Burden, sacrifice and masculinity are huge themes in “HIM.” While Cameron insists that playing quarterback for the aptly named “Saviors” is what he wants, the story mostly happens to him, as if he has no other choice than to do exactly what he’s doing. Even when he’s horrified, even when he’s hurt, even when he’s forced to hurt other people, Cameron follows the path laid out for him. Partly out of guilt, partly to make enough money to support his family, but also partly because… what else is there for him to do? The blood, violence, shame and fear are just the price of admission for a party he assumes he wants to get into.

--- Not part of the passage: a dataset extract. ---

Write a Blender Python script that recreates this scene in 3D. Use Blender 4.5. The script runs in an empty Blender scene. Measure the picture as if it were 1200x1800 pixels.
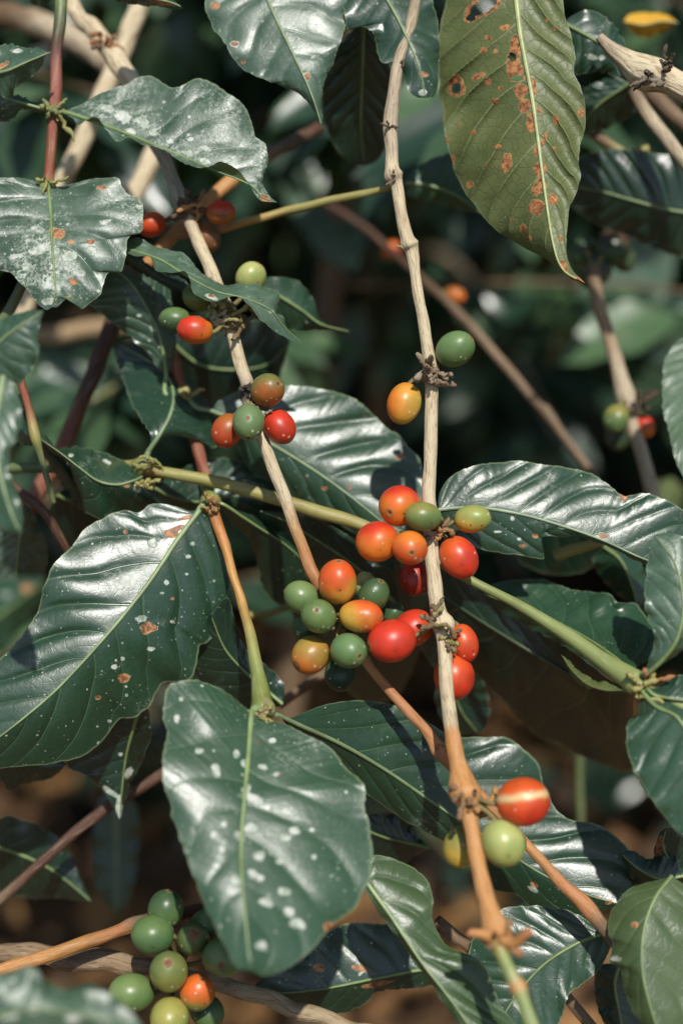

“HIM” makes the cultishness of the sports world literal, transforming the already horrifying tendency of football to subject its players to life-altering or deadly injuries into a sacrificial cycle. As Cameron goes through his week of training with his idol, Isaiah White, it becomes increasingly clear he’s being groomed for something other than just the field. Cam is sized up and measured, the individual parts of his body assessed like he’s a collection of cuts of meat, or a car about to be sold. The resident doctor puts him through strange rituals and injects him with something he doesn’t describe. There are enough hints dropped that it’s not even surprising when White explains it all at the end: The Saviors have been recycling the blood of their star quarterbacks for generations, transfusing the current quarterback’s blood into their successor to pass on their star power.
It’s a biting critique of the industry, a more visibly bloody presentation of professional football’s tendency to use young Black men’s bodies to enrich the franchise’s mostly white owners, then discard and replace them when they can no longer play. The critique is made more visceral by the film’s depiction of injury: Shots of bones and blood laid bare by an X-Ray like filter that let us see past the skin as skulls crack and brains rattle.
Even as someone who hates football, I found myself pulled into Cameron’s terrified obsession. I’ve never had, and never really understood, the kind of passion that would make a person willing to keep working through brain damage, knowing that work would inevitably make it worse. “HIM” stuck me inside the head of someone who did, and it was a terrifying ride.